Sonuç olarak; her yıl yaklaşık 50 sınavın gerçekleştirildiği bir kurum olan ÖSYM, günümüz ve geleceğimiz için, bireysel ve toplumsal açıdan yaşamsal önem taşıyan bir kurumdur. Bu nedenle bu kurumun zerre kadar yolsuzlukla, hırsızlıkla, siyasal iktidarla, tarikatçılıkla, cemaatçilikle, çıkar çeteleri ile anılmaması gerekmektedir. Bu sınavlardan bazıları aşağıdadır:
• Adalet Bakanlığı Sınavları (Adli Yargı-İdari Yargı)
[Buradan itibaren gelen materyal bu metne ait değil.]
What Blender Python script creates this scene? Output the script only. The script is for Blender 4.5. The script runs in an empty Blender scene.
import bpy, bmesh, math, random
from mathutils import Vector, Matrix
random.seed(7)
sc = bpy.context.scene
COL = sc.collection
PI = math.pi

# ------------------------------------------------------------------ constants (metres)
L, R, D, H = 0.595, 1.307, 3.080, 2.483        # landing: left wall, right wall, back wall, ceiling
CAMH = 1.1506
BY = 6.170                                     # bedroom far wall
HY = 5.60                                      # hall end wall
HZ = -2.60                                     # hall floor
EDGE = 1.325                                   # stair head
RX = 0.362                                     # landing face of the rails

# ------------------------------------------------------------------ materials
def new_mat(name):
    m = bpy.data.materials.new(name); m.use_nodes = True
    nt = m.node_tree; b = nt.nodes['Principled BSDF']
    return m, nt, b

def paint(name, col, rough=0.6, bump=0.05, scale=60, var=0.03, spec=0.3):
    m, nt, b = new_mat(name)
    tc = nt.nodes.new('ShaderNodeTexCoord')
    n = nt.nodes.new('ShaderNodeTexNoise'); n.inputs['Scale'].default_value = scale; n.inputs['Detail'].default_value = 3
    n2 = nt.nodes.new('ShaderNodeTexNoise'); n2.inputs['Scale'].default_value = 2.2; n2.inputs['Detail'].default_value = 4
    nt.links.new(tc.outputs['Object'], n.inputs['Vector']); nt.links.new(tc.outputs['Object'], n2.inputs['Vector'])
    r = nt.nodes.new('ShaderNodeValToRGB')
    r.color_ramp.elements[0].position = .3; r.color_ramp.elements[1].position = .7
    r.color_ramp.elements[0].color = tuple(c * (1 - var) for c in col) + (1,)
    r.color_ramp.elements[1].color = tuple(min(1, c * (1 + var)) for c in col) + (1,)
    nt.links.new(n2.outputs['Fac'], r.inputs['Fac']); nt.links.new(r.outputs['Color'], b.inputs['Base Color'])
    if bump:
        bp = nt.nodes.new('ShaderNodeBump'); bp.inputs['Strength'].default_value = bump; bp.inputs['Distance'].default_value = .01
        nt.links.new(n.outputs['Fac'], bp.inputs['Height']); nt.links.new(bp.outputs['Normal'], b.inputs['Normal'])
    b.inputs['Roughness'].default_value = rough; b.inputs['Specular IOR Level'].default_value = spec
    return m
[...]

• Akademik Personel ve Lisansüstü Eğitimi Giriş Sınavı (ALES)
• Dikey Geçiş Sınavı (DGS)
• Elektronik Yabancı Dil Sınavı (e-YDS)
• İçişleri Bakanlığı Kaymakam Adaylığı Sınavı
• İş Sağlığı ve Güvenliği Genel Müdürlüğü İşyeri Hekimliği ve İş Güvenliği Uzmanlığı Sınavı (İSG)
• Kamu Personel Seçme Sınavı (Lisans - Öğretmenlik Alan Bilgisi – Ön Lisans –Ortaöğretim) (KPSS)
• Sayıştay Başkanlığı Denetçi Yardımcılığı Adaylığı Eleme Sınavı
• Tıp Doktorluğu Alanında Yurtdışı Yükseköğretim Diploma Denkliği İçin Seviye Tespit Sınavı
• Tıpta Uzmanlık Eğitimi Giriş Sınavı (TUS)
• Tıpta Yan Dal Uzmanlık Eğitimi Giriş Sınavı (YDUS)
• Yabancı Dil Bilgisi Seviye Tespit Sınavı (YDS)
Bu nedenle TBMM ve savcılıklar; YÖK ve ÖSYM’nin, AKP - FG ortaklığının egemenliği ve sonrasındaki sınavlarda yolsuzluk ve soruların bazı gruplara önceden verilmesi/satılması, kadrolaşmaları, akademik yükseltilmeleri vb. araştırmalıdır. Suç, tek başına bir-iki ÖSYM başkanının üzerine yıkılacak kadar basit olmayıp, onlarla birlikte, YÖK, ÖSYM başkan ve üyeleri, rektör ve dekanlarca ortaklaşa işlenmiş “organize işlerden” dir.